A block of data
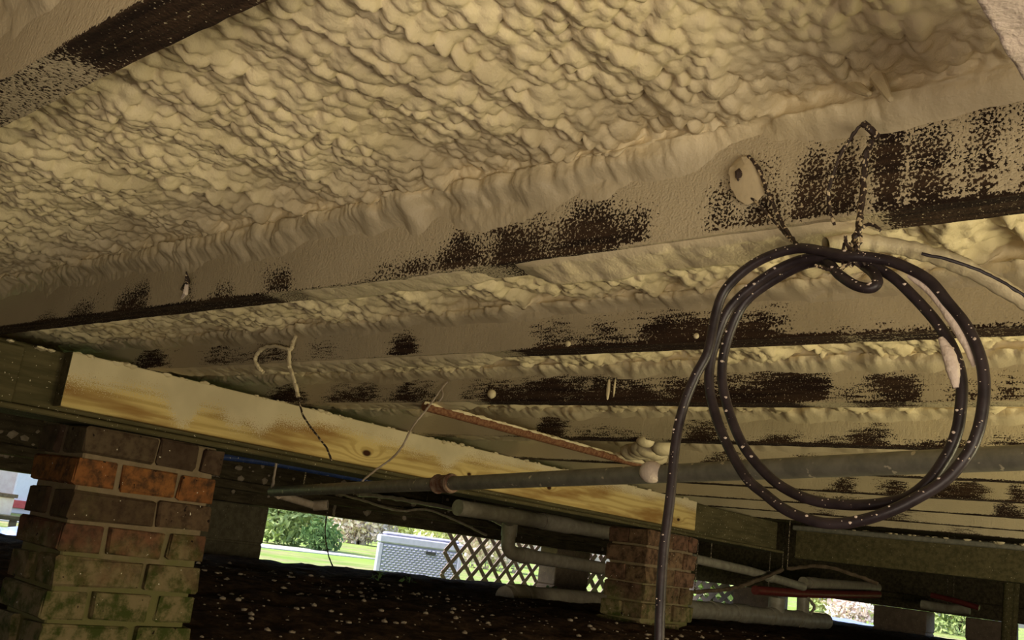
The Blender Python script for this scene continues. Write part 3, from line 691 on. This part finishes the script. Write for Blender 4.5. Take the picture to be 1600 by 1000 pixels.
for i in range(60):
    t = i / 60 * 2 * math.pi * 4; knot.append(c0 + np.array([.006 * math.cos(t * .5 + .6) * .6, .0075 * math.cos(t), .0075 * math.sin(t)]) * (1 + .25 * math.sin(i * 1.7)) + np.array([(i / 60 - .5) * .012, 0, 0]))
MB().tube(np.array(knot), .0011, 6).build('knot', M['wire'], W2, True)
for pl in ([(1333, 398), (1322, 380), (1321, 369)], [(1335, 372), (1352, 352), (1365, 352), (1376, 360)], [(1333, 404), (1322, 415), (1300, 422), (1285, 418), (1274, 415)], [(1336, 392), (1346, 375), (1338, 362)]):
    wire('wire_end', None, [ony(a, b, .652) for a, b in pl], .0012, None, W2)
# white foam-coated tube arching right of the coil
pts = [(1290, 382), (1320, 378), (1350, 378), (1400, 385), (1450, 397), (1500, 414), (1550, 440), (1600, 470), (1660, 510)]
P = catmull([ony(a, b, .700 + .10 * i / 8) for i, (a, b) in enumerate(pts)], 12)
FT = empty('foam_coated_conduit', P[0], 'cream foam-coated conduit arching down from behind the coil knot to the right edge', 'conduit')
n = len(P); rr = .0066 * (.9 + .25 * vn(np.arange(n) * .45, np.zeros(n), 6)); v, q = tube_np(P, rr, 14)
link('conduit', mesh_np('conduit', v, q), M['foam'], FT)
wire('bare_wire', None, [ony(1440, 396, .716), ony(1500, 411, .726), ony(1560, 437, .739), ony(1602, 463, .750)], .0012, M['cable'], FT)
# torn scrap and nail on the long joist
NL = empty('nail_scrap', ony(290, 455, .69), 'dark nail with a torn paper scrap stuck on the long caked joist, left', 'nail')
MB().tube([ony(291, 424, .684), ony(293, 440, .688), ony(284, 452, .70)], np.array([.0008, .0045, .002]), 6).build('nail', M['wire'], NL)
MB().tube([ony(292, 444, .690), ony(290, 458, .693), ony(284, 466, .698)], np.array([.003, .004, .002]), 6).build('scrap', M['pale_foam'], NL)

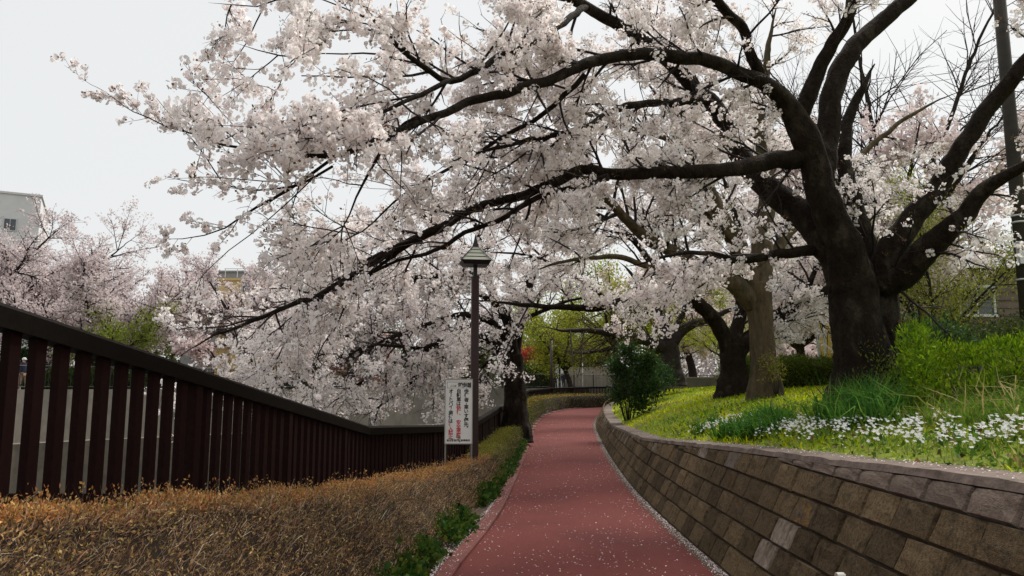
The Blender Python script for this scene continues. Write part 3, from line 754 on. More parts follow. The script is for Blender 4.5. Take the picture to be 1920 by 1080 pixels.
for a_, b_ in ((P1, R1), (P2, R2)): V, Fq = tubes(a_, b_, 3); t_.add(V, Fq)
tag(t_.build('tip_twigs', M['twig'], T1, True), kind='stuff')
pompoms(mb, np.concatenate([along(P1, 6, .3, rng1, .015), along(P2, 6, .3, rng1, .012)]), 10, .034, .0165, rng1, 5, cv=.08, bud=.14)
tag(mb.build('blossoms', M['blossom'], T1, color=True), kind='stuff')
C = along(br1[2][0], 1.2, .6, rng1, .02); C = C[~open_sky(C, rng1, 5)]; C = C[rng1.permutation(len(C))[:1500]]
mb = MB(); leaves(mb, C, 5, .015, .035, rng1, [(.14, .06, .025), (.16, .09, .03), (.12, .12, .03)])
tag(mb.build('young_leaves', M['leaf'], T1, color=True), kind='stuff')

g_mid = lambda d0=2.6, L0=(.6, 1.9), L1=(.25, .8), dens1=5.5, droop=.015, bias=(0, 0, 0), bw=0, ml=.13: dict(maxlimb=ml, gen=[
  dict(dens=d0, tmin=.02, Lf=L0, ang=(25, 75), k=7, droop=droop, wig=.10, rf=.55, rmax=.035, rmin=.010, bias=bias, biasw=bw),
  dict(dens=dens1, tmin=.12, Lf=L1, ang=(25, 65), k=5, droop=droop, wig=.10, rf=.65, rmax=.014, rmin=.0055)])
CURQ = []
def bloom(root, br, rng, limit, n=7, rad=.055, size=.026, detail=4, mt='blossom', col=(1, 1, 1), dens=(5, 9), right_thin=None, patch=.3, prune=None):
    C = np.concatenate([along(br[1][0], dens[0], .2, rng, .04), along(br[2][0], dens[1], .1, rng, .04)])
    nz = np.sin(C[:, 0] * 1.9 + np.sin(C[:, 1] * 1.3)) + np.sin(C[:, 1] * 2.3 + C[:, 2] * 1.7) + np.sin(C[:, 2] * 2.9 - C[:, 0] * 1.1)
    C = C[rng.random(len(C)) < np.clip(.7 + patch * nz, .12, 1)]
    if prune is not None: C = C[~prune(C, rng)]
    if right_thin: px, py = PJ(C); C = C[rng.random(len(C)) < np.where(px > right_thin[0], right_thin[1], 1)]
    C = clear_of_limbs(C, CURQ, rng, .10, .9)
    print(root.name, 'clusters', len(C))
    if len(C) > limit: C = C[rng.permutation(len(C))[:limit]]
    mb = MB(); pompoms(mb, C, n, rad, size, rng, detail, col=col, cv=.08, bud=.05)
    tag(mb.build('blossoms', M[mt], root, color=True), kind='stuff')

# ---- grey-trunked tree behind it
T2, q2, r2 = make_tree('grey_tree', 'pale grey-brown trunked tree with a forked top, second along the grass bank', 'tree',
  [[(1436, 735, 16, .33), (1432, 690, 16, .275), (1428, 620, 16, .255), (1423, 570, 16, .275), (1418, 530, 16, .29)]],
  [[(1412, 570, 16, .24), (1375, 532, 15.8, .19), (1325, 507, 15.5, .15), (1255, 470, 15, .13), (1200, 435, 14.6, .105), (1155, 392, 14.2, .085), (1100, 345, 13.8, .06), (1020, 290, 13.4, .03)],
   [(1412, 540, 16, .24), (1385, 460, 15.8, .2), (1350, 390, 15.6, .16), (1310, 300, 15.4, .12), (1270, 210, 15.2, .09), (1240, 100, 15, .06), (1200, 0, 14.8, .03)],
   [(1424, 540, 16, .27), (1432, 440, 16.3, .22), (1440, 340, 16.8, .17), (1425, 250, 17, .12), (1440, 120, 17, .08), (1460, 0, 17, .04)],
   [(1432, 500, 16.3, .15), (1480, 430, 16.8, .12), (1540, 360, 17.3, .09), (1620, 280, 17.8, .07), (1700, 220, 18, .05), (1800, 170, 18.2, .03)],
   [(1300, 497, 15.3, .08), (1240, 500, 14.8, .06), (1150, 480, 14.2, .05), (1060, 490, 13.7, .03), (980, 520, 13.2, .015)],
   [(1320, 300, 15.4, .07), (1240, 260, 14.8, .06), (1150, 230, 14.4, .045), (1050, 200, 14, .03), (950, 180, 13.6, .015)],
   [(1380, 460, 15.8, .09), (1330, 410, 15.4, .07), (1260, 370, 15.0, .05), (1160, 330, 14.5, .03), (1040, 380, 14.0, .012)],
  ], M['bark_grey'], 33, tsides=24, jitter=.035)
b2 = grow(T2, q2, r2, g_mid(5.0, (.6, 1.9), ml=.16), M['twig'], open_sky)
CURQ = q2; bloom(T2, b2, r2, 9000, n=14, rad=.105, size=.034, dens=(3.5, 5.5), right_thin=(1600, .6), patch=.2, prune=open_sky)

# ---- dark forked cherry behind the grey one
T3, q3, r3 = make_tree('cherry_tree', 'dark cherry tree forking low in a wide V just behind the pale grey trunk', 'tree',
  [[(1374, 732, 20, .40), (1376, 700, 20, .335), (1374, 670, 20, .32), (1374, 645, 20, .33)]],
  [[(1368, 655, 20, .25), (1342, 605, 19.8, .2), (1302, 562, 19.4, .17), (1262, 535, 19, .14), (1200, 555, 18.4, .115), (1120, 580, 17.8, .09), (1020, 576, 17, .06), (930, 566, 16.5, .035), (850, 560, 16.2, .015)],
   [(1385, 660, 20, .2), (1428, 612, 20, .18), (1480, 580, 19.8, .16), (1545, 543, 19.5, .12), (1620, 505, 19.2, .06)],
   [(1376, 650, 20, .2), (1390, 580, 20.4, .16), (1398, 500, 20.8, .12), (1380, 400, 21, .08), (1350, 300, 21.2, .04)],
   [(1275, 542, 19.1, .12), (1225, 500, 19.0, .09), (1180, 440, 18.8, .07), (1120, 400, 18.5, .05), (1040, 390, 18.2, .025)],
   [(1262, 536, 19, .09), (1270, 470, 19.3, .08), (1240, 390, 19.6, .06), (1200, 300, 19.8, .03)],
   [(1490, 575, 19.8, .09), (1520, 530, 20, .07), (1550, 460, 20.2, .05), (1600, 400, 20.4, .03), (1680, 330, 20.6, .015)],
   [(1150, 570, 18, .05), (1080, 520, 17.6, .04), (1000, 480, 17.2, .03), (900, 470, 16.8, .015)],
   [(1100, 345, 19, .05), (1020, 300, 18.5, .045), (900, 300, 18, .035), (800, 340, 17.5, .02), (720, 400, 17, .01)],
   [(1040, 390, 18.2, .035), (960, 400, 17.8, .03), (860, 380, 17.4, .024), (760, 410, 17.0, .016), (680, 450, 16.6, .008)],
  ], M['bark'], 37, tsides=22)
b3 = grow(T3, q3, r3, g_mid(4.4, (.7, 2.4), (.3, .9), ml=.16), M['twig'], open_sky)
CURQ = q3; bloom(T3, b3, r3, 11000, n=13, rad=.12, size=.040, dens=(3, 5.5), right_thin=(1700, .8), patch=.2, prune=open_sky)

# ---- riverside cherry whose boughs hang over the water
T5, q5, r5 = make_tree('cherry_tree', 'riverside cherry tree by the fence behind the lamp, drooping white boughs over the river', 'tree',
  [[(968, 812, 20.5, .36), (967, 770, 20.5, .32), (965, 720, 20.5, .29), (962, 665, 20.5, .26)]],
  [[(962, 712, 20.5, .18), (942, 664, 20.2, .16), (915, 640, 19.8, .125), (870, 634, 19.2, .10), (810, 650, 18.6, .08), (740, 682, 18, .055), (670, 722, 17.5, .035), (610, 765, 17, .015)],
   [(962, 670, 20.5, .17), (950, 605, 20.4, .14), (925, 560, 20.2, .115), (908, 500, 20, .09), (890, 430, 19.8, .05), (850, 360, 19.5, .02)],
   [(965, 670, 20.6, .15), (978, 595, 20.8, .12), (992, 540, 21, .10), (1012, 490, 21.2, .075), (1035, 430, 21.4, .05), (1060, 370, 21.6, .02)],
   [(955, 650, 20.4, .11), (920, 605, 20, .095), (860, 590, 19.4, .08), (780, 612, 18.6, .06), (700, 645, 17.8, .04), (620, 690, 17, .018)],
   [(930, 570, 20.2, .09), (850, 525, 19.4, .075), (760, 522, 18.5, .06), (660, 548, 17.5, .04), (570, 600, 16.7, .018)],
   [(920, 540, 20.2, .07), (860, 480, 19.8, .06), (780, 450, 19.2, .045), (680, 460, 18.4, .03), (590, 500, 17.6, .012)],
   [(975, 600, 20.8, .07), (1030, 580, 20.9, .05), (1090, 560, 21, .035), (1140, 570, 21, .015)],
   [(870, 636, 19.2, .06), (800, 700, 18.8, .045), (730, 745, 18.4, .03), (680, 785, 18, .012)],
   [(800, 655, 18.6, .045), (720, 650, 17.6, .035), (640, 670, 16.9, .02), (570, 720, 16.2, .009)],
   [(930, 660, 20.2, .05), (890, 700, 19.8, .035), (850, 745, 19.5, .02), (820, 790, 19.3, .009)],
   [(700, 540, 17.9, .04), (620, 570, 17, .03), (540, 620, 16.3, .018), (500, 680, 16, .008)],
  ], M['bark'], 41, tsides=22)
low_view = lambda C, rng: ((PJ(C)[0] - 1060) / 80) ** 2 + ((PJ(C)[1] - 640) / 80) ** 2 < 1
b5 = grow(T5, q5, r5, g_mid(5.4, (.6, 2.0), (.3, .9), 7.0, .05, (-.3, -.1, -.25), .5), M['twig'], low_view)
CURQ = q5; bloom(T5, b5, r5, 15000, n=12, rad=.105, size=.036, dens=(2.7, 4.4), patch=.34, col=(1.04, 1.03, 1.02), prune=low_view)

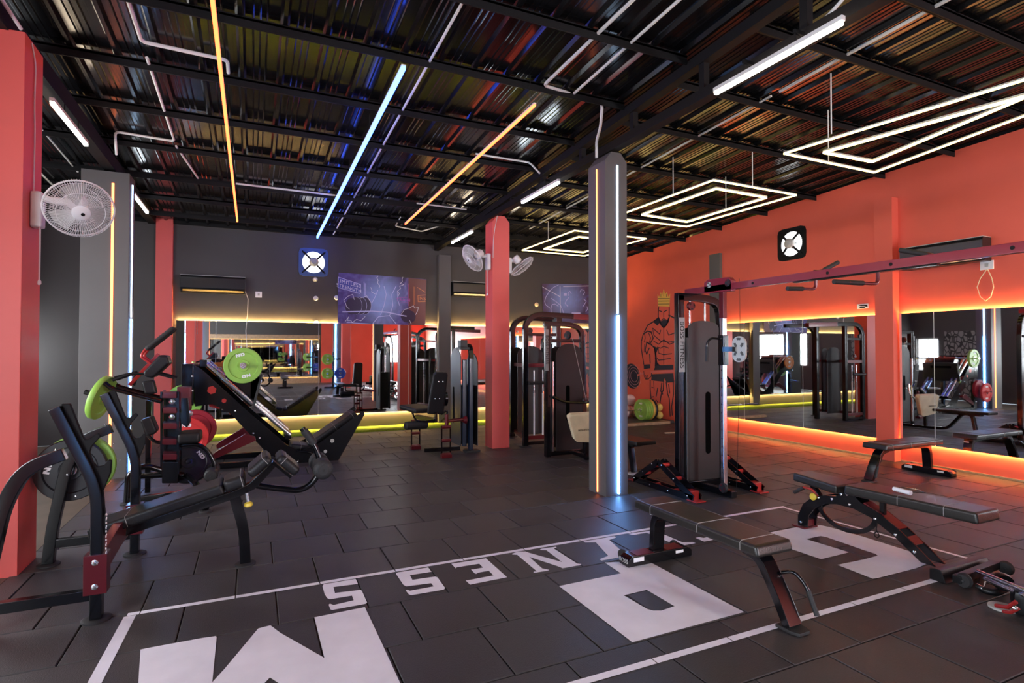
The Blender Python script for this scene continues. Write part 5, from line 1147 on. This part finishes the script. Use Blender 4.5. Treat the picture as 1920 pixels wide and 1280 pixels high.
for i in range(24): a_ = i * math.pi / 12; pl_.append((-25 + 78 * math.cos(a_), 880 + 125 * math.sin(a_) + 20 * math.cos(a_)))
blob('plate', pl_, M['mural'])
rg_ = MB()
for k in (.45, .68, .88):
    l = [(-25 + 20 + (x + 25) * k, 880 + (y - 880) * k) for x, y in pl_]; l.append(l[0])
    for q in ribbon2(mz(l), .008): rg_.prism([(xm - .001, y, z) for y, z in q], (.0005, 0, 0))
obj('line_art', rg_, mat('mural_highlight', (.75, .35, .40), .5), t)

# ------------------------------------------------------------ barbell platform in the far right corner
t = thing('lifting_platform', 'dark mat with pale wooden edge strips in the far right corner', 'lifting platform', (7.0, 9.9, 0))
obj('mat', MB().bx(5.6, 8.17, 9.45, 11.0, .002, .05), M['rubber'], t, bev=.004)
obj('edge_strip', MB().bx(5.5, 7.98, 9.35, 9.45, .002, .056), M['wood'], t, bev=.004); obj('edge_strip', MB().bx(7.90, 7.98, 9.45, 9.62, .002, .056), M['wood'], t, bev=.004)
one('wooden_lath', MB().bar((6.95, 8.3, .012), (7.6, 8.16, .012), .03, .02), M['wood'], 'pale wooden lath lying on the floor in front of the lifting platform', 'wooden strip')
bz = .05 + .225
cx = lambda px: fy(px, 768, 9.78).x
t = thing('barbell', 'chrome barbell loaded with green, yellow and black plates in the far right corner', 'barbell', (6.5, 9.78, bz))
obj('bar', MB().cyl((5.3, 9.78, bz), (cx(1199) - .02, 9.78, bz), .014), M['chrome'], t); obj('sleeve', MB().cyl((cx(1199) - .03, 9.78, bz), (cx(1199) + .38, 9.78, bz), .025), M['chrome'], t)
for i, (mm, lb) in enumerate((('pgreen', 'green plate with faint lettering on the barbell, nearest the grey column'), ('pgreen', 'green plate second from the left on the barbell'), ('pgreen', 'green plate on the barbell touching the yellow one'), ('pyellow', 'yellow plate on the barbell between the green and black ones'), ('pblack', 'black outermost plate on the right end of the barbell'))):
    plate('weight_plate', lb, (cx(1199) + .05 + i * .062, 9.78, bz), (1, 0, 0), .225, .058, mm, group=None, marks=(i == 0))
def ball(label, c, r, m='ball', name='medicine_ball'):
    o = one(name, MB().lathe([(max(.001, r * math.sin(i * math.pi / 12)), -r * math.cos(i * math.pi / 12)) for i in range(13)], c, (0, 0, 1), 20), M[m], label, 'ball', ang=80); return o
c1 = fx(1236, 781, 8.06)
ball('yellow ball lying under another one beside the barbell', (c1.x, c1.y, .05 + .085), .085); ball('yellow ball stacked on top of the other beside the barbell', (c1.x - .005, c1.y, .05 + .085 * 3 - .001), .085)
ball('white ball between the barbell plates and the yellow balls', (c1.x - .06, c1.y + .28, .05 + .10), .10, 'mark')
c2 = fy(1181, 770, 10.3)
ball('pink ball behind the barbell, leftmost', (c2.x - .1, 10.32, .05 + .14), .14, 'pink'); ball('pink ball behind the barbell, next to the green plate', (c2.x + .19, 10.34, .05 + .14), .14, 'pink'); ball('pink ball resting on top of the two pink ones', (c2.x + .04, 10.35, .05 + .38), .13, 'pink')

# ------------------------------------------------------------ equipment behind the camera that the mirrors show
cable_tower('black and red cable tower at the near end of the overhead beam, outside the frame', -3.6, -1)
flat_bench('black flat bench behind the camera, seen only in the mirrors', 1.2, -2.6)
t = thing('plate_tree', 'black plate tree behind the camera, seen in the back mirror', 'weight rack', (3.0, -1.4, 0))
obj('post', MB().bar((3.0, -1.4, 0), (3.0, -1.4, 1.5), .08, .08, (1, 0, 0)), M['black'], t, bev=.006)
obj('base', MB().bar((2.65, -1.4, .04), (3.35, -1.4, .04), .07, .07).bar((3.0, -1.75, .04), (3.0, -1.05, .04), .07, .07), M['black'], t, bev=.006)
obj('weight_horn', MB().cyl((2.75, -1.36, 1.2), (2.75, -1.1, 1.2), .024).cyl((3.25, -1.36, .62), (3.25, -1.1, .62), .024).cyl((2.75, -1.36, .62), (2.75, -1.1, .62), .024), M['black'], t)
obj('arm', MB().bar((2.7, -1.38, 1.2), (3.3, -1.38, 1.2), .05, .06).bar((2.7, -1.38, .62), (3.3, -1.38, .62), .05, .06), M['black'], t)
for x, z, mm, lb in ((2.75, 1.2, 'pgreen', 'green plate on the upper horn of the plate tree behind the camera'), (2.75, .62, 'pgreen', 'green plate on the lower left horn of the plate tree behind the camera'), (3.25, .62, 'pblue', 'blue plate on the lower right horn of the plate tree behind the camera')):
    plate('weight_plate', lb, (x, -1.2, z), (0, 1, 0), .225, .06, mm)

What you need to do ▸ Tell how many lines of the material above hold "Take", answering with a bare number.

Exercise solution ▸ 2